Saturday, 25 September 2021

Historians In The Technic Civilization Saga, Volumes I-III (of VII)

The Technic Civilization Saga, Volumes I-III, collect twenty four installments of the Technic History, including four novels, whereas Volumes IV-VII collect nineteen installments, including seven novels. Volumes I-IV have seventeen introductions by fictional future historians whereas IV-VII have only one.

Volume I, The Van Rijn Method, begins with "The Saturn Game," which is divided into four parts, numbered I-IV. Each part is introduced by Francis L. Minamoto of Apollo University in Leyburg on Luna, writing in 2057. Minamoto is the first fictional historian although he writes shortly after the events that he discusses.

In his second introduction, Minamoto reviews some recent history. Space-based industries had:

"...offered the hope of rescuing civilization, and Earth, from ruin..."
-Poul Anderson, "The Saturn Game" IN Anderson, The Van Rijn Method (Riverdale, NY, 2009), pp. 1-73 AT II, p. 6.
 
A large, solar-powered vessel carried a crew of a thousand to Mars orbit from where they studied Mars and launched minerals from Phobos to Earth. Similar craft explored the rest of the Solar System. A Brittanic-American consortium sent the Chronos to Saturn.

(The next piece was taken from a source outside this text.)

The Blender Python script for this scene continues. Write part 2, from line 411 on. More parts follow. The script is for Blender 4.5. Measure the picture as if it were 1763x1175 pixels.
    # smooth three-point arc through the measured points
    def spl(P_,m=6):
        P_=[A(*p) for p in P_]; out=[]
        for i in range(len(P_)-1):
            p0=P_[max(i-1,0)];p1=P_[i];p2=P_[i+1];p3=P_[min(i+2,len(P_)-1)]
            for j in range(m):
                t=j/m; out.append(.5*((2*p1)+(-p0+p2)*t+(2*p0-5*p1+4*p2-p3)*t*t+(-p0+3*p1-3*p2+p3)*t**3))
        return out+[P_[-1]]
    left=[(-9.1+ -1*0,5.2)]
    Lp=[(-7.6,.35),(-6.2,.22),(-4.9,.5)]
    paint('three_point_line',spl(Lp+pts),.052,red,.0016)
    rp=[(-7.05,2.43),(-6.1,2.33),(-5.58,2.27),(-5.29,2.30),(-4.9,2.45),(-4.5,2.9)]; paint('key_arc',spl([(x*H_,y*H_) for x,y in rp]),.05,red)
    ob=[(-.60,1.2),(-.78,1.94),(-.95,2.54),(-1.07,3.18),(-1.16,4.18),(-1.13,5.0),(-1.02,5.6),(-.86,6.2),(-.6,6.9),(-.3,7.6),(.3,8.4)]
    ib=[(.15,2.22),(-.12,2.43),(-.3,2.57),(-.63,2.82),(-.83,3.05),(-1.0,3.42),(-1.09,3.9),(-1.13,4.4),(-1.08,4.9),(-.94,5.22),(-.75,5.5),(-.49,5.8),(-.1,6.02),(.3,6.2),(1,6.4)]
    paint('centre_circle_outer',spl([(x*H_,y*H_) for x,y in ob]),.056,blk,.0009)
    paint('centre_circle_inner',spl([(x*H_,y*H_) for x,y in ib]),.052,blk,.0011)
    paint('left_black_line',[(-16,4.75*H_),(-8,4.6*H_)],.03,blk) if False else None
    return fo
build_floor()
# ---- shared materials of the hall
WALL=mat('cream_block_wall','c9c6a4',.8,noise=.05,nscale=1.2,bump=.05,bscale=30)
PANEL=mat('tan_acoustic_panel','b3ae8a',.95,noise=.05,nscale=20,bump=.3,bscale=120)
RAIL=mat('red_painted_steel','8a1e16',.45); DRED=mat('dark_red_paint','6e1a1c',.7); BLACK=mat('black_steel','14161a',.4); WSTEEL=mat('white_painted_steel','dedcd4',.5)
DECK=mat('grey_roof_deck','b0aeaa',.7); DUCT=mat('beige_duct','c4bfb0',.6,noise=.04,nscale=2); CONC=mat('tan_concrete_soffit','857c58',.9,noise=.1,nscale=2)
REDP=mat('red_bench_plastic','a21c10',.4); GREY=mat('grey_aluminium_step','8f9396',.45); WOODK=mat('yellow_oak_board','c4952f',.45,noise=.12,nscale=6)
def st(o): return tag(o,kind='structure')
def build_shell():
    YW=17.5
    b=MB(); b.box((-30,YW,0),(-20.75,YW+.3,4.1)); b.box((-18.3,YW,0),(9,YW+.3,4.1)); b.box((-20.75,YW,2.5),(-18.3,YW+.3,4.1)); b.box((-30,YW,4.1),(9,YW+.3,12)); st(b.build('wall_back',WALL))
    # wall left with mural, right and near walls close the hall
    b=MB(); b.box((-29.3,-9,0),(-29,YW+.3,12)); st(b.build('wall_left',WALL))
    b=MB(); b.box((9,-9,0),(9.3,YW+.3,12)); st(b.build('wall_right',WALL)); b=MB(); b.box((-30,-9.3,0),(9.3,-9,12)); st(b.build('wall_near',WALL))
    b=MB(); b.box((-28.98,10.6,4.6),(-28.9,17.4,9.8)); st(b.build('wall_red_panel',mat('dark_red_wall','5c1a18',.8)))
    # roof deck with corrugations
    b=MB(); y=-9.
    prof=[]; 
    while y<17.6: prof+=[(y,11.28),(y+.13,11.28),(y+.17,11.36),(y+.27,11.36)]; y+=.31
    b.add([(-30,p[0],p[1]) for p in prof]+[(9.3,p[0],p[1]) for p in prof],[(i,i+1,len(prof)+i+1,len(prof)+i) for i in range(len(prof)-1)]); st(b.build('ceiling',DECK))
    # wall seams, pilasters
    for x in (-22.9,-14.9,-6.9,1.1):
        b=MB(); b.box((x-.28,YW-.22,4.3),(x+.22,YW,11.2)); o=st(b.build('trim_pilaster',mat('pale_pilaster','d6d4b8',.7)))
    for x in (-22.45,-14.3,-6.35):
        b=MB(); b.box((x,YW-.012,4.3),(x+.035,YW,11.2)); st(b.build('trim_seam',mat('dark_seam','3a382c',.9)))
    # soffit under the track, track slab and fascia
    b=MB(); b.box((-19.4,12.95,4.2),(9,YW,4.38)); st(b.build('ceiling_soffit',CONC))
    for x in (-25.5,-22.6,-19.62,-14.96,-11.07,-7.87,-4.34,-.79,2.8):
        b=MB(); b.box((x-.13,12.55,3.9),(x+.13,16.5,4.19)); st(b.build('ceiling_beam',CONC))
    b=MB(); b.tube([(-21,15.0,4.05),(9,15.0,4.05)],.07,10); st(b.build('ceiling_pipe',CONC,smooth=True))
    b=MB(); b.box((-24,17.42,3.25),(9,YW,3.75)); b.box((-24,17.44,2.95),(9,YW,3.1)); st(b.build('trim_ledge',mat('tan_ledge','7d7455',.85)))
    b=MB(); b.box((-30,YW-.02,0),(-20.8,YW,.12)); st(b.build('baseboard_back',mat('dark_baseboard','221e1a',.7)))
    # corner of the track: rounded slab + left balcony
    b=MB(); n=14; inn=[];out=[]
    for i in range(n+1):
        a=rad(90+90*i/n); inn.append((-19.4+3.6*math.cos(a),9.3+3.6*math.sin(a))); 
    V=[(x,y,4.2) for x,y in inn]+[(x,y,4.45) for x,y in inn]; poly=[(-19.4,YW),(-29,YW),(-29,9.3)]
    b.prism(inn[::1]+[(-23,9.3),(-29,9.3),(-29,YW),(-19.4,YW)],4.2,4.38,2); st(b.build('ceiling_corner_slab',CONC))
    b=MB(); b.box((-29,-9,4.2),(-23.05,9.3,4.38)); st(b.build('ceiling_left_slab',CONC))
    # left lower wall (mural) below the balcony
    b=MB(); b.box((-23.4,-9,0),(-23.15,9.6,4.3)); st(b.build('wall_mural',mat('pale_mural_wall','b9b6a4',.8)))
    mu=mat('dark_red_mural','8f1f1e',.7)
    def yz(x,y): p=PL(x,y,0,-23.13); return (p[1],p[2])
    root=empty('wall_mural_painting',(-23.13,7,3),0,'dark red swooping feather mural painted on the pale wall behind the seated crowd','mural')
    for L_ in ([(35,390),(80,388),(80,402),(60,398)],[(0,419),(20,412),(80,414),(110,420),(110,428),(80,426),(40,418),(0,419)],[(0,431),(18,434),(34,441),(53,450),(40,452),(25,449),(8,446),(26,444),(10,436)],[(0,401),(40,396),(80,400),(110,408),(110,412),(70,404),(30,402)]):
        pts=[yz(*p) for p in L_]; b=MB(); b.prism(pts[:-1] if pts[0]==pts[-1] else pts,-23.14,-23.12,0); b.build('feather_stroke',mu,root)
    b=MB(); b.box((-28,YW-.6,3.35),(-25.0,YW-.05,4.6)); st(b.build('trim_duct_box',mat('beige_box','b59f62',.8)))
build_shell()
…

This is not only long before the Polesotechnic League but even before Technic civilization and the hyperdrive. However, it is the beginning of the Technic History and the link to that "...violent period of global unrest known as the Chaos..." (Sandra Miesel, p. 663) which we currently experience.

1 comment:

Sean M. Brooks said...

Kaor, Paul!

And that date, 2057, is the only explicit date the cautious Poul Anderson committed himself to in the entire Technic series. A bare 36 years from now!

I usually think of the Technic FTL hyperdrive being invented by or near AD 2100, thus some forty or more years after Minamoto wrote.

I certainly hope the new technology being developed by Elon Musk's companies Tesla and SpaceX leads to making those space-based industries becoming practical!